The simulation runs for 1 second. First, the tip tilt loop was closed, and then 100 milliseconds later the DM loop was closed. During the first 100 milliseconds of the movie, you can see the residual wavefront phase errors drifting slowly down and to the left. Once the DM loop closes and transient effects have died away, the PSF takes a form much like those seen in the static closed loop simulations above.

Here is a movie that shows only the residual wavefront phase.

Residual wavefront phase

Here is a plot of the Strehl history for this simulation.
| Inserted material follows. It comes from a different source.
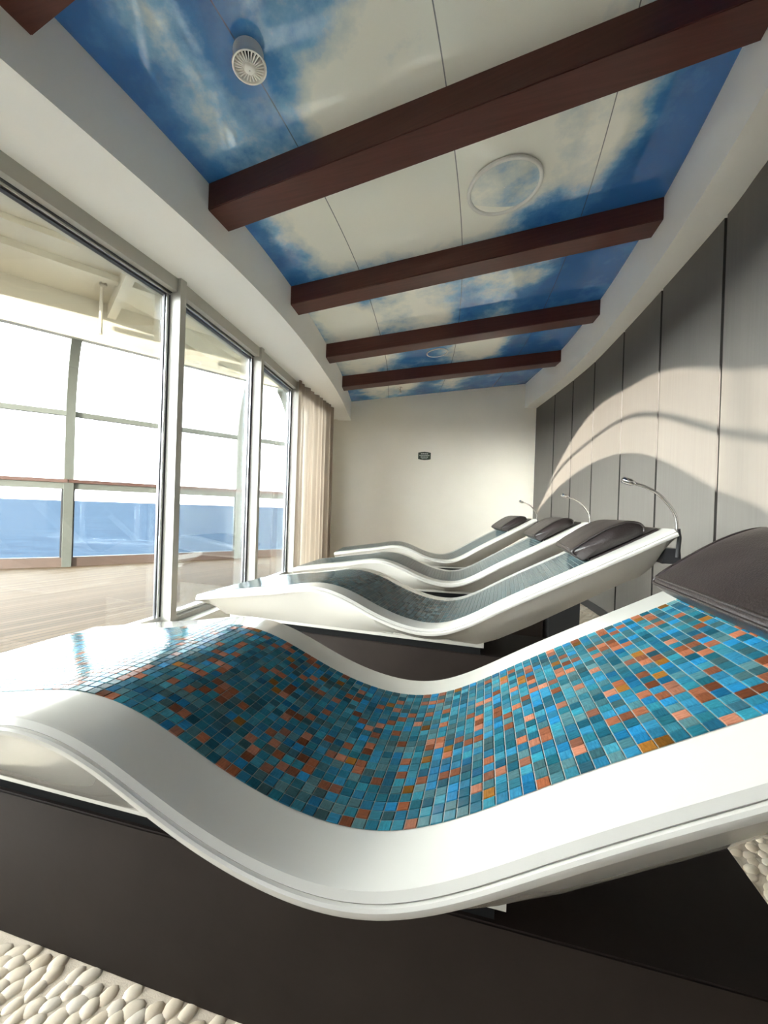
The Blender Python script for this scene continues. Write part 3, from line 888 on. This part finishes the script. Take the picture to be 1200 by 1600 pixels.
# ---------------------------------------------------------------- curtain
cr = bez(V2([(-.945, 4.26), (-.875, 4.62), (-.79, 5.0), (-.70, 5.36)]), 40)
bm = bmesh.new(); uv = bm.loops.layers.uv.new('UVMap'); rows = []
acc = 0
for i, p in enumerate(cr):
    t = (cr[min(i+1, len(cr)-1)]-cr[max(i-1, 0)]).normalized(); n = Vector((t.y, -t.x))
    if i: acc += (p-cr[i-1]).length
    r = []
    for k in range(13):
        h = lerp(HSL+.015, HF+.02, k/12)
        am = lerp(.018, .034, k/12)
        w_ = math.sin(acc*48+.6*math.sin(acc*9)+.25*k/12)*am + .01*math.sin(acc*21+1)
        q = p+n*w_
        r.append(P(q.x, h, q.y))
    rows.append(r)
vr = quad_strip(bm, rows)
bm.faces.ensure_lookup_table()
fi = 0
for i in range(len(rows)-1):
    for j in range(12):
        f = bm.faces[fi]; fi += 1
        for lp, (a, b) in zip(f.loops, ((i, j), (i, j+1), (i+1, j+1), (i+1, j))): lp[uv].uv = (a/len(rows), b/12)
cu = link('curtain', bm, M['curtain'], smooth=True)
tag(cu, 'sheer cream curtain hanging in folds between the last window and the back wall', 'curtain')

# ---------------------------------------------------------------- small ceiling fittings
TILT = Vector((-.115, 0, 1)).normalized()
def frame_at(X, H, Z):
    nrm = Vector((.115*.97, -.02, -1)).normalized()     # pointing down out of the sloping ceiling
    nrm = Vector((.12, 0, -1)).normalized()
    return P(X, H, Z), nrm.to_track_quat('Z', 'Y')
def lathe(bm, prof, n=40, mat=0):
    rows = [[Vector((r*math.cos(2*math.pi*k/n), r*math.sin(2*math.pi*k/n), z)) for k in range(n)] for r, z in prof]
    return quad_strip(bm, rows, closed=True, mat=mat)
# round vent
loc, q = frame_at(-.562, 1.690, 1.512)
v = empty('ceiling_vent', loc); v.rotation_mode = 'QUATERNION'; v.rotation_quaternion = q
tag(v, 'round white slotted vent hanging from the sky-printed ceiling at the top left', 'vent')
bm = bmesh.new(); lathe(bm, [(.058, 0), (.058, .040), (.062, .052), (.066, .058), (.066, .066), (.060, .066), (.056, .058), (.052, .03)]); sharp(link('housing', bm, M['white'], v))
bm = bmesh.new(); vr = lathe(bm, [(.058, .028), (.0, .028)][:1] + [(.002, .028)]); link('duct', bm, M['recess'], v)
bm = bmesh.new()  # solid wall added across two openings to block window light
for k in range(26):
    a = 2*math.pi*k/26; ca_, sa_ = math.cos(a), math.sin(a); tx, ty = -sa_*.0022, ca_*.0022
    f0 = [Vector((ca_*r+s*tx, sa_*r+s*ty, z)) for r, z, s in ((.018, .060, 1), (.018, .060, -1), (.056, .052, -1), (.056, .052, 1))]
    f1 = [p+Vector((0, 0, .010)) for p in f0]
    box8(bm, f0, f1)
link('fin', bm, M['white'], v); 
bm = bmesh.new(); vr = lathe(bm, [(.024, .056), (.024, .068), (.020, .074), (.012, .077), (.002, .078)], 28); link('hub', bm, M['white'], v, True)
# round sky-printed discs
def disc(X, H, Z, R, label):
    loc, q = frame_at(X, H, Z)
    o = empty('ceiling_disc', loc); o.rotation_mode = 'QUATERNION'; o.rotation_quaternion = q
    tag(o, label, 'ceiling disc', 'round discs set into the sky ceiling')
    bm = bmesh.new(); lathe(bm, [(R, -.004), (R, .006), (R*.985, .012), (R*.93, .013), (R*.90, .006), (R*.89, -.001)], 64); link('ring', bm, M['white_metal'], o, True)
    bm = bmesh.new(); cl = bm.verts.layers.float.new('cloud')
    vr = lathe(bm, [(R*.90, .0015), (R*.6, .002), (R*.3, .002), (.003, .002)], 64)
    for vtx in bm.verts: vtx[cl] = .64 if R > .15 else .40
    link('face', bm, M['sky_print'], o, True)
    return o
disc(.602, 1.799, 2.235, .215, 'big round sky-printed disc in a pale ring, between the first two full beams')
disc(.523, 1.752, 4.444, .125, 'small round sky-printed disc between the two farthest ceiling beams')
# sprinkler
loc, q = frame_at(.164, 1.70, 5.585)
bm = bmesh.new(); lathe(bm, [(.035, 0), (.03, .008), (.012, .012), (.010, .04), (.012, .045), (.004, .05), (.004, .065), (.018, .066), (.018, .069), (.001, .07)], 20)
s_ = link('sprinkler', bm, M['chrome'], smooth=True); s_.location = loc; s_.rotation_mode = 'QUATERNION'; s_.rotation_quaternion = q
tag(s_, 'small metal sprinkler head on the ceiling strip next to the cream back wall', 'sprinkler')

# ---------------------------------------------------------------- wall sign
d = (B-A).normalized()
A, B = Vector((-1.05, 6.093)), Vector((2.30, 5.90)); d = (B-A).normalized()
SX = .57; pz = A+d*((SX-A.x)/d.x)
sg = empty('wall_sign', P(pz.x, .83, pz.y)); sg.rotation_euler = (0, 0, math.atan2(d.y, d.x))
tag(sg, 'small dark green plaque with pale lettering on the cream back wall', 'sign')
bm = bmesh.new(); wdt, hgt = .098, .050
out = [(-wdt, -hgt), (-wdt*.5, -hgt-.010), (0, -hgt-.014), (wdt*.5, -hgt-.010), (wdt, -hgt), (wdt, hgt), (wdt*.5, hgt+.010), (0, hgt+.014), (-wdt*.5, hgt+.010), (-wdt, hgt)]
fr = [bm.verts.new((x, -.010, z)) for x, z in out]; bk = [bm.verts.new((x, 0, z)) for x, z in out]
bm.faces.new(fr); bm.faces.new(bk[::-1])
for i in range(len(out)):
    j = (i+1) % len(out); bm.faces.new((fr[j], fr[i], bk[i], bk[j]))
bmesh.ops.recalc_face_normals(bm, faces=bm.faces)
link('plate', bm, M['plaque'], sg)
bm = bmesh.new(); rr = random.Random(5)
for z, x0, x1, hh in ((.033, -.055, .055, .013), (.007, -.080, .078, .010), (-.018, -.060, .060, .012), (-.042, -.045, .045, .008)):
    x = x0
    while x < x1:
        wl_ = rr.uniform(.012, .028)
        e = min(x+wl_, x1)
        box8(bm, [Vector(p) for p in ((x, -.0115, z-hh/2), (e, -.0115, z-hh/2), (e, -.0095, z-hh/2), (x, -.0095, z-hh/2))],
             [Vector(p) for p in ((x, -.0115, z+hh/2), (e, -.0115, z+hh/2), (e, -.0095, z+hh/2), (x, -.0095, z+hh/2))])
        x = e+.005
link('lettering', bm, M['plaque_text'], sg)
Computational Requirements

These simulations were performed on a single 2.4 GHz Pentium IV processor. The computational time required to perform each of these simulations breaks down as follows. Generation of the six atmospheric phase screens required 317 seconds, and this dominated the overhead for setting up the simulation. Each simulated timestep required about 94 seconds, which broke down as follows:

Simulation Component

Time (sec)

Propagation through atmosphere and aperture 18.5
Tip tilt and deformable mirror compensation 21.2
Far field propagation to form PSF 14.4
Transformation by lenslet array 37.7
Generation of centroids 1.1
Reconstruction of residuals .8


The amount of time required for each of these components of the simulation scales differently with the parameters of the simulation (e.g. wavefront and layer pixel scales, aperture diameter, etc.). These simulations used geometric propagation through the atmosphere. Using diffractive near field propagation between atmospheric layers increases the time per step substantially.